Послевоенная Европа представляется ему гигантским разрушенным муравейником, в котором, среди бесцельной толкотни миллионов людей, уже образуются небольшие группы, сообщества «для новой работы». «Вопреки всем пессимистическим предсказаниям создаются новые центры сил и воли, новые мысли распространяются по всей Европе». Подобно Афине, возникшей из головы Юпитера, из старого мира рождается «новый юношеский свежий дух». Андерш обращается к носителям духа «европейского пробуждения».
Характерно, что, говоря о тех, кто участвовал в борьбе за Европу, он имеет в виду не только участников французского сопротивления или солдат британской армии, но и молодых соотечественников. Это может вызвать, мягко говоря, недоумение, но можно понять мотивировку Андерша. Желание видеть немецкую молодежь интегрированной в новую Европу заставляет автора резко отделять ее от остальных соотечественников, как часть населения, наименее ответственную за преступления фашизма и наиболее способную к внутреннему изменению.
Можно не сомневаться, что Андерш не забывает, как на самом деле выглядела «борьба за Европу», которую вели немцы. Но, как и Борхерт, он жаждет включить немецкую молодежь, обманутую фашизмом, в контекст европейского развития.

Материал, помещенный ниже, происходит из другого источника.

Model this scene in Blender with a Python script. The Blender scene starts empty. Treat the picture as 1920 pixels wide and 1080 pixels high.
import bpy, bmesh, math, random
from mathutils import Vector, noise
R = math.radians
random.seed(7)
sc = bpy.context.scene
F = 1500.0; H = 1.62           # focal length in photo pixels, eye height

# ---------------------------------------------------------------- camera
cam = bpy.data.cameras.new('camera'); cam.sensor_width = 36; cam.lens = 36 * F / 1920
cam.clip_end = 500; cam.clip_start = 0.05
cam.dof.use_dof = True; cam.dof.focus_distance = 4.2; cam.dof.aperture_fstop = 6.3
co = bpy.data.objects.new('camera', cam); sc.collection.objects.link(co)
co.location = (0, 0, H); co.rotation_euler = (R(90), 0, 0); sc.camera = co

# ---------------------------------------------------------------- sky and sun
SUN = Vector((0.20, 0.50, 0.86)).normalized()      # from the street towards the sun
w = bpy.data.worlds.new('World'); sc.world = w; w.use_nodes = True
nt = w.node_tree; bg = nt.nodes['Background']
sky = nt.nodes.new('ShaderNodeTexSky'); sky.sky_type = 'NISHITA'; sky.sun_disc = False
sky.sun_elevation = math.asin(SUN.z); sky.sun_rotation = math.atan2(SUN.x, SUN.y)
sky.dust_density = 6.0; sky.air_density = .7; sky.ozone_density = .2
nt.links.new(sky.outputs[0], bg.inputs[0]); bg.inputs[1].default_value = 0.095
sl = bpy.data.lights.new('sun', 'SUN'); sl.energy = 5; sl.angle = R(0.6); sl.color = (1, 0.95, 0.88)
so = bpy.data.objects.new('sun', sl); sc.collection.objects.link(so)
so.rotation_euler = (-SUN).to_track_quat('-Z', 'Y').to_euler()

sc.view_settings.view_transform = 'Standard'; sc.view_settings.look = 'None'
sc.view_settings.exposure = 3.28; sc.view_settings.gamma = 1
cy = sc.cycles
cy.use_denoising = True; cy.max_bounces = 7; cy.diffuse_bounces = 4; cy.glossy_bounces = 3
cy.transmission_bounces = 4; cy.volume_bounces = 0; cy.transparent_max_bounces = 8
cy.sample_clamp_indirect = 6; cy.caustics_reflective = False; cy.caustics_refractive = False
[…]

Говоря о молодом поколении, Андерш отвергает тезис о коллективной вине. Он считает, что молодежь идет к радикально новому началу, основанному «на переживании свободы». Очень важно, чтобы «новые мысли Европы стали известны в Германии». Несомненно, самое понятие «молодой Германии», которое использовал Андерш, было во много абстракцией, символом надежды, однако духовное пробуждение и обновление Германии, как справедливо считали и Андерш, и Рихтер, и другие их единомышленники, без активной деятельности молодого поколения было невозможно.